A travessia ficou-me na memória. A postura da minha mãe dava a entender que a qualquer momento o barco podia naufragar, mas OK, pensava, pois que naufrague, sempre seria uma sensação diferente. O que eu mais queria era aventura. Apesar dos Vomidrine, houve alguém que vomitou. Vi uma rajada de uma papa branca a rasar-me o nariz, levada pelo vento feroz. Penso que foi a Fau mas ninguém disse nada. Também tenho a ideia de que nos deram umas sanduíches e nos ordenaram que nos sentássemos no chão para o barco não virar, especialmente lá num sitio particularmente perigoso, uma espécie de passagem da barra, tipo Barra do Inferno, em que há vagalhões à espera das nozes.

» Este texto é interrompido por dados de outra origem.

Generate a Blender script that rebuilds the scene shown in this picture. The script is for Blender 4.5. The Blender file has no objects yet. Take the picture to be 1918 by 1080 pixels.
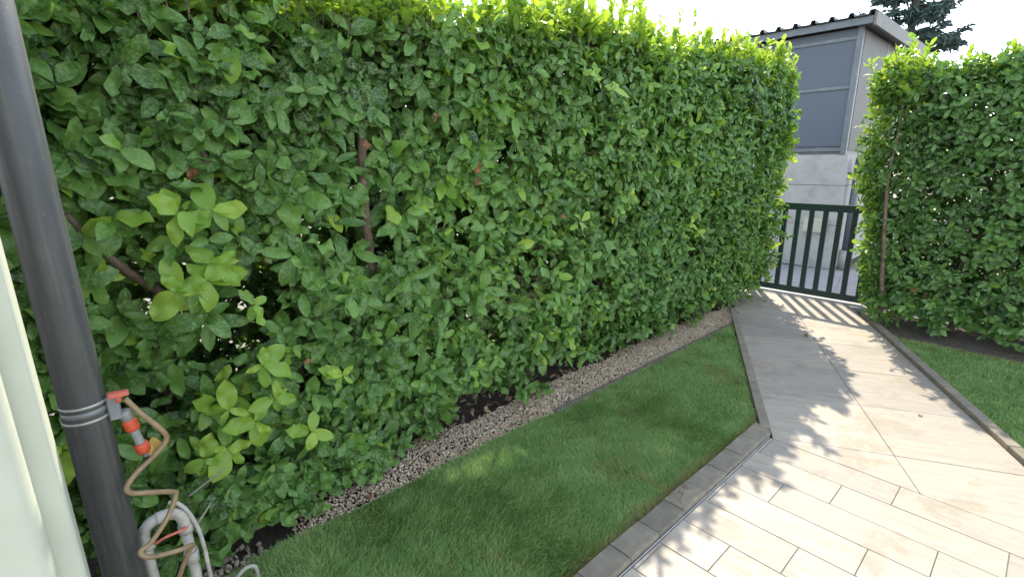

O barco passou, resistiu e ancorou. O meu coração batia mais depressa. Dei os meus primeiros passos no cimento, a cambalear com o vomidrine e o vento. Mas a ilha estava em perfeita paz. Entrei no paraíso. A sensação geral que me ficou até hoje foi de felicidade plena que atingiu o seu máximo quando descemos para esta praia, onde rapidamente se perdia o pé na água transparente. Estava «quente», a água, coisa quase impensável nas Berlengas. Mas eu lembro-me dela, de facto, pelo menos morna. Foi o meu histórico regresso ao útero, onde vivi o melhor sonho da minha vida. Passei o dia a nadar, todos a nadar, mesmo os que não sabiam, uma felicidade imensa que ficou para sempre na minha memoria e que voltou várias vezes em sonhos simbolicos de satisfação pura. Um contraponto aos piores pesadelos, aquele mar quente, cristalino, onde nadei em liberdade, num lugar perfeito em que a minha mãe parece que momentaneamente se esqueceu de ter medo. Este Setembro vou ter que voltar às Berlengas, já que estamos em maré de reencontros, de sonhos, de memórias e de esperança.